Research from the IVCA indicates that about 40 per cent of domestic R&D spending by SMEs comes from venture-backed companies. At any given time, there are around 100-150 venture-backed portfolio companies in Ireland.

“To ensure that the indigenous economy drives economic growth, it is crucial to significantly increase the number of R&D-intensive companies and the funding available for their growth and scaling,” the IVCA said.

Venture capital funding into Irish SMEs fell 48 per cent to €258.5 million in the first quarter of 2024, while international funding to Irish SMEs fell by 57 per cent to €184 million over the same period.
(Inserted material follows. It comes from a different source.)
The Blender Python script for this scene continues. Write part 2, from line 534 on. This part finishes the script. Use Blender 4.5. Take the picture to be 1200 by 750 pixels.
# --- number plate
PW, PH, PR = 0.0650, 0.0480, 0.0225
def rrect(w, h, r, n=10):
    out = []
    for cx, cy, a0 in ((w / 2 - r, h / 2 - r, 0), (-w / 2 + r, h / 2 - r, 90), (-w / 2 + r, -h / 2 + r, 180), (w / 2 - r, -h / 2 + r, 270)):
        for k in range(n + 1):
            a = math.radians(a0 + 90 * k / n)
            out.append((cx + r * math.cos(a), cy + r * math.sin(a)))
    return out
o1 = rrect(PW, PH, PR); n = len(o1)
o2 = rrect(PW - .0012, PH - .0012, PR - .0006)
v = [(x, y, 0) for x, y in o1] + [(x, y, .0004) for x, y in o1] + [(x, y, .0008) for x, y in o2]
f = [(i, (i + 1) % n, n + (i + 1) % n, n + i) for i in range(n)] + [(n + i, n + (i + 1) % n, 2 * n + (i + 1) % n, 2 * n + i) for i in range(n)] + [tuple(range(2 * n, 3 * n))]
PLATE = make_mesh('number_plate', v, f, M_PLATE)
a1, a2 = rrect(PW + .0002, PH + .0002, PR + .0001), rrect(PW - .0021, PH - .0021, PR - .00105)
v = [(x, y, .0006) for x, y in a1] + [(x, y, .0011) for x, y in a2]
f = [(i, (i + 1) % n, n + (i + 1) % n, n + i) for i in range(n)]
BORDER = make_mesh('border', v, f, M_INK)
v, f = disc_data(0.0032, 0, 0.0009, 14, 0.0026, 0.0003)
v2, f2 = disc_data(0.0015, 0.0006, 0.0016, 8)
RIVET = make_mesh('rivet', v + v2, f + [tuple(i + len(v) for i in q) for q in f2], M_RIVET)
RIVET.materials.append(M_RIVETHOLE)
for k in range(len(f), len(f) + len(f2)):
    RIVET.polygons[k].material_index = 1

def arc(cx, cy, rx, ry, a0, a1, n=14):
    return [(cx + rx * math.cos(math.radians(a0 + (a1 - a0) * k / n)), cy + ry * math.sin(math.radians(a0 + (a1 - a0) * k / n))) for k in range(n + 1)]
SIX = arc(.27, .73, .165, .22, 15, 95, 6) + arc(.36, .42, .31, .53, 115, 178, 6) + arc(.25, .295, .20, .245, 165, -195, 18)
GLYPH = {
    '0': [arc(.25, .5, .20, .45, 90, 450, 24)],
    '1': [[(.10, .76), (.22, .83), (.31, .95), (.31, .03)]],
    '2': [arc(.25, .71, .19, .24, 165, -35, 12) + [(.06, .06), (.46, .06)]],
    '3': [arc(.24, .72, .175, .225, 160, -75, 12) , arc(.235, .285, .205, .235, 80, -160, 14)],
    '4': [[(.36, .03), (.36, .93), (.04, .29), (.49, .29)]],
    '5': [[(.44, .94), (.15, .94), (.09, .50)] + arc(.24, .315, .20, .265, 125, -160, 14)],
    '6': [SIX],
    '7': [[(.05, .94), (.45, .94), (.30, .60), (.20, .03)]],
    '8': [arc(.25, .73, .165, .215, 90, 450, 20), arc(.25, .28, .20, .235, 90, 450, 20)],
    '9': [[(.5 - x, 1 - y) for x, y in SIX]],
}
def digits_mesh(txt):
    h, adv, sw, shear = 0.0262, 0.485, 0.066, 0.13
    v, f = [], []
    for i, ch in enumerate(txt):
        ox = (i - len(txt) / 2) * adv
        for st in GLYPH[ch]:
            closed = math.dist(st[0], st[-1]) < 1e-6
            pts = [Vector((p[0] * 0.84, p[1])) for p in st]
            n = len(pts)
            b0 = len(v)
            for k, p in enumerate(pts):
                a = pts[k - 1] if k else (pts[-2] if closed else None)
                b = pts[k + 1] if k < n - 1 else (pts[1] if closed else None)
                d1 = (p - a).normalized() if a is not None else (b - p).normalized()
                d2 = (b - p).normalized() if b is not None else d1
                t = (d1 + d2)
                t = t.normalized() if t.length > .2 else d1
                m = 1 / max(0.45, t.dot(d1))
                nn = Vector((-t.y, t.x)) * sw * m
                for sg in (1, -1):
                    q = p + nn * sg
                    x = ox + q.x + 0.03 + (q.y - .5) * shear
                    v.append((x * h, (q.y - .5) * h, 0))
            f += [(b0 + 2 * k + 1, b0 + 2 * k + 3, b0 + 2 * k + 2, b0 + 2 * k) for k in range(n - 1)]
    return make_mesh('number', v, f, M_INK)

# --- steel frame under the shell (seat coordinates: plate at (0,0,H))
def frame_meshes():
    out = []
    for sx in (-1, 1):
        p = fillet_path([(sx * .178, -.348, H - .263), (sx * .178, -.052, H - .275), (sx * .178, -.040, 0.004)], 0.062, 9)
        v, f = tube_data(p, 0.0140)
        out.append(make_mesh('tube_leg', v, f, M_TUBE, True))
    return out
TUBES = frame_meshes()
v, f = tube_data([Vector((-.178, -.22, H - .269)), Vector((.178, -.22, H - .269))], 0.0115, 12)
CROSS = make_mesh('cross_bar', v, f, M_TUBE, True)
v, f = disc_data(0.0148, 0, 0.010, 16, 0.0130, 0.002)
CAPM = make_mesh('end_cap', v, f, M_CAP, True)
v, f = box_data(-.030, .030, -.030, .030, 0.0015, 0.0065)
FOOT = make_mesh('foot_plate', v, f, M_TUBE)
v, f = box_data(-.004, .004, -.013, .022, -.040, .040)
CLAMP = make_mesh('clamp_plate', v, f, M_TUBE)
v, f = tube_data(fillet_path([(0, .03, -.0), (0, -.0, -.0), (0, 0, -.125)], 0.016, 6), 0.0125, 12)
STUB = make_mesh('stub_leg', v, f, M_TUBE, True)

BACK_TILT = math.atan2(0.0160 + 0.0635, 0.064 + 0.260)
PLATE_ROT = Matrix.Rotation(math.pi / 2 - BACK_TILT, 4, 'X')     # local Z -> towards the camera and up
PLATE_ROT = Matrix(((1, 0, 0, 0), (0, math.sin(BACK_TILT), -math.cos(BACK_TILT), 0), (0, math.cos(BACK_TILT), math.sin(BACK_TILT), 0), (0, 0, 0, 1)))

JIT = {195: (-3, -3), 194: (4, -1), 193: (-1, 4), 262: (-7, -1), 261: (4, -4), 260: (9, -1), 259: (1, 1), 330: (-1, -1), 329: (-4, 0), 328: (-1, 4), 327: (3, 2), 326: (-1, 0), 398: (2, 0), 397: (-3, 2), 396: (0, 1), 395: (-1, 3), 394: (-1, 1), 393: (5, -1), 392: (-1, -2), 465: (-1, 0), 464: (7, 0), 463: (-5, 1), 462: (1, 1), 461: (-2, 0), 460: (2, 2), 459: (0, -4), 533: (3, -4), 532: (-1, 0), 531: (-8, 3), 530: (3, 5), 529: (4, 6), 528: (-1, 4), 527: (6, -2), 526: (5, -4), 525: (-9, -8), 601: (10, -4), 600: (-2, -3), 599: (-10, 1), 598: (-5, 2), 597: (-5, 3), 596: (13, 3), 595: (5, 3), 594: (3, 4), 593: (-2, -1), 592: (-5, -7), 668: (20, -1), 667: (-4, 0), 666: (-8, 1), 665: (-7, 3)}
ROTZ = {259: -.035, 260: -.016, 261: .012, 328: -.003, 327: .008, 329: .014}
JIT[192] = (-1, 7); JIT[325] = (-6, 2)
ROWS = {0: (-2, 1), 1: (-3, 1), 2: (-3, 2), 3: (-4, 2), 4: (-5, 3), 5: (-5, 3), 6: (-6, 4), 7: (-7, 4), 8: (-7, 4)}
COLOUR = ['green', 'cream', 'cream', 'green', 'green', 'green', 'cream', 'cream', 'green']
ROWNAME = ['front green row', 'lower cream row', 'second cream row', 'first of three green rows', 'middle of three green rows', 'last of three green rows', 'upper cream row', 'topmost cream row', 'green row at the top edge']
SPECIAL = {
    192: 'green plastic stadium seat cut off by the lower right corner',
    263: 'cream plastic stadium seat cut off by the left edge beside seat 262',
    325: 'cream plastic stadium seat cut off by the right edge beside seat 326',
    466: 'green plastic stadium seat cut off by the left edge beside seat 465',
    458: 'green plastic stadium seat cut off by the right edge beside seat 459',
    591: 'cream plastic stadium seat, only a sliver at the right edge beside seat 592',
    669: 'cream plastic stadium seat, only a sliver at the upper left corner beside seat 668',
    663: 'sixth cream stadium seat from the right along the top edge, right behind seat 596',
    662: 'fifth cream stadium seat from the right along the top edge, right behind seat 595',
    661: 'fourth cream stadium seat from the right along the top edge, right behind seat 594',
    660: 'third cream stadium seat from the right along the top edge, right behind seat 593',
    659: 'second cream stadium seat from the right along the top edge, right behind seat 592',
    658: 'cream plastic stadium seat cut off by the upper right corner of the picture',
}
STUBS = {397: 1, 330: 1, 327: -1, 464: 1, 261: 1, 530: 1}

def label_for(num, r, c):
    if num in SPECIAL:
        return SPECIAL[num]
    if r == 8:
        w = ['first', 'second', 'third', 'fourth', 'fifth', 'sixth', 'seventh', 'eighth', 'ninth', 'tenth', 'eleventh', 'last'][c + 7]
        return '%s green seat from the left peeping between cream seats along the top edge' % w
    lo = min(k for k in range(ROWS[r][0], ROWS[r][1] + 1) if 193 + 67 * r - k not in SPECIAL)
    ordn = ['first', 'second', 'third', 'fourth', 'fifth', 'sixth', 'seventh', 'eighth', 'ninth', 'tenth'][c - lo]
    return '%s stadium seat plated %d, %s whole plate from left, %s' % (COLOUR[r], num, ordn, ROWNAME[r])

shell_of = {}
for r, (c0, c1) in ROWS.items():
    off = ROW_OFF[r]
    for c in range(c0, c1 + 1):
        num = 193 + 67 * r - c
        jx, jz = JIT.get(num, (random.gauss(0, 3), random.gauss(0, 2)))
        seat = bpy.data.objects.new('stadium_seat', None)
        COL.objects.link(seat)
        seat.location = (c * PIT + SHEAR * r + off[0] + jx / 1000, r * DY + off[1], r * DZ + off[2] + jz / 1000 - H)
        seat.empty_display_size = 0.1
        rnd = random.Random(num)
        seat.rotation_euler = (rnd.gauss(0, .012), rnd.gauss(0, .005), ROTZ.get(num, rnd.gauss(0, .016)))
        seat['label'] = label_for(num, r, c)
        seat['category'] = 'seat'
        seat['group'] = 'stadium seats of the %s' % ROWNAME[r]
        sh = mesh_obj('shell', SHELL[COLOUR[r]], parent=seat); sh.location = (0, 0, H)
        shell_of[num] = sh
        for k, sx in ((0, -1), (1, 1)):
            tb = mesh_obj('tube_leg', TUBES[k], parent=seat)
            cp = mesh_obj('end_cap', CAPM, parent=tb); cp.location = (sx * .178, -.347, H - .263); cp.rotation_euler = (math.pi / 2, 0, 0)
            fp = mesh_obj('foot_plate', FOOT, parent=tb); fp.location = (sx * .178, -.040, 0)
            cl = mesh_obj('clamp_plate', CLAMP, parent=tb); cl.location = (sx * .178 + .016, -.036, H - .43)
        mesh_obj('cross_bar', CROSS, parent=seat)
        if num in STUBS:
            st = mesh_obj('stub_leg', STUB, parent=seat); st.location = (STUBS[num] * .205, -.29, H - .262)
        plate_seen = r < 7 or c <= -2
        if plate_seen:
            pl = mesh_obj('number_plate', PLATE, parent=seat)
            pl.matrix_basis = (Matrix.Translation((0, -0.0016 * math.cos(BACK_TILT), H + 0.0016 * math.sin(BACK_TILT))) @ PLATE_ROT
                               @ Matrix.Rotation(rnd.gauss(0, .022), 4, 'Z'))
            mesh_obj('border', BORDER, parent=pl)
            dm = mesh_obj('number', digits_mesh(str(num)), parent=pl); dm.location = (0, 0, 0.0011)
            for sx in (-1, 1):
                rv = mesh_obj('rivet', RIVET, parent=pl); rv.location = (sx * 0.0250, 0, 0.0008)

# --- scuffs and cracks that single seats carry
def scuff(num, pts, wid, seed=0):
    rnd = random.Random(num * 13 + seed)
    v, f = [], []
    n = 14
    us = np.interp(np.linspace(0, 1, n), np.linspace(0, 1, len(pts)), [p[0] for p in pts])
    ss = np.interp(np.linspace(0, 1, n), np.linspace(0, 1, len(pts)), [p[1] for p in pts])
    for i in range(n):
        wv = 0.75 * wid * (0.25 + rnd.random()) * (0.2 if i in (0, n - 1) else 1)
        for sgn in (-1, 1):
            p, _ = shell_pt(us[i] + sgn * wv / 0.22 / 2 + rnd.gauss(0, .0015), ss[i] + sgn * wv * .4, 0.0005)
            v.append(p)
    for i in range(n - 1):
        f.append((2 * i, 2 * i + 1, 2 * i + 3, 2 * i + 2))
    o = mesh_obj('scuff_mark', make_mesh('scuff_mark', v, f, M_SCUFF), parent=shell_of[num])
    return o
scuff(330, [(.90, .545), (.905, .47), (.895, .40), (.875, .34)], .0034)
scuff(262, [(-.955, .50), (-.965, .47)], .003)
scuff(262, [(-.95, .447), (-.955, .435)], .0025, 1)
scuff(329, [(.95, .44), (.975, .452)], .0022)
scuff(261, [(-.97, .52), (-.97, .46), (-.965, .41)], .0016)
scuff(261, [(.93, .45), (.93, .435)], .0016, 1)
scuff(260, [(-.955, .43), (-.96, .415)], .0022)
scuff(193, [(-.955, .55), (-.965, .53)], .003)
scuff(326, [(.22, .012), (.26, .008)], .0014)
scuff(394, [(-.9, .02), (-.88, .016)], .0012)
The IVCA said the Irish ecosystem for getting companies off the ground is “largely working well”.

However, it added: “The big challenge is our over dependence on unpredictable international investors in taking these start-ups to the next level of growth.

“We believe that the best way to invest and scale Irish companies is to create larger domestic venture capital and private equity funds who can support companies in the later stages of their growth journeys. Mobilising sources of private capital to do this will be crucial.”

The IVCA submission outlined how other European countries, including Denmark, France and the UK, have already generated scaling finance for start-ups and SMEs through access to pension and sovereign wealth funds.

IVCA director general Sarah-Jane Larkin said similar schemes here could “unleash a wave of investment, allowing innovation to drive our indigenous economy and our most promising companies to scale from Ireland”.

The report recommends a mandatory “opt in” to invest in Irish companies or funds by participants in the new auto enrolment pension scheme.

Since the introduction of a similar scheme in France in 2008, the amount of capital allocated to French funds grew to €6 billion from €200 million between 2002 and 2016, according to the submission.